И надолго она остается звучать в душе, вся эта последняя фраза, надолго врезается в память сердца, царапает его, как стон-всхлип Юродивого в «Борисе Годунове».

Нет, быть может, во всей мировой прозе строки более значимой, выразительной, обжигающей, строки более натуральной, свободной и мастерской, с бесконечным подтекстом. Сама строка эта — гениальный животрепещущий образ, образ искупления человеческой вины перед людьми, образ воли искупления.

Отбросим ее и сразу увидим, что потеряно. Восстановим и сразу поймем, что она вобрала в себя и выкрикнула всю судьбу Смешного, выразила весь его живой образ. В ней, в «снятом» виде весь рассказ. Это последний аккорд, вместивший в себя всю симфонию, заставляющий услышать ее всю заново, в одно мгновение. И в поэзии такое встречается редко. Да рассказ этот и есть, конечно, поэма. Он и написан, кажется, каким-то особым стихом.

«А ту маленькую девочку я отыскал... И пойду! И пойду!»

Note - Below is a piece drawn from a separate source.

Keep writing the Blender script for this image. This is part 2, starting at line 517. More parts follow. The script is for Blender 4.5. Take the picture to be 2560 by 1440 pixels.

Как все это встретили те неведомые слушатели, те случайные дорожные люди? Мне почему-то кажется, что говорил он негромко, тихо, чуть ли не шепотом (особенно именно в самых «восклицательных» местах), но каким-то раскаленным шепотом. И кажется еще (это чувствуется и в тоне, в ритме его), что он реагирует даже на взгляды, на выражение лиц своих слушателей, ясно видит их мысли и чувства, предвосхищает их вопросы. Он, в сущности, ведет сложнейший диалог. Сам он говорит, что его слово — проповедь. Но это, конечно, исповедь. Точнее так: весь рассказ — меньше всего проповедь, отчасти притча, но больше всего исповедь. Ее и слушали, наверное, затаив дыхание, не прерывая или почти не прерывая. Она не могла не захватить с первых же слов: «Я смешной человек. Они называют теперь меня сумасшедшим...» Уже в этих словах скрыта и притягивает к себе целая история, завораживает какая-то тайна.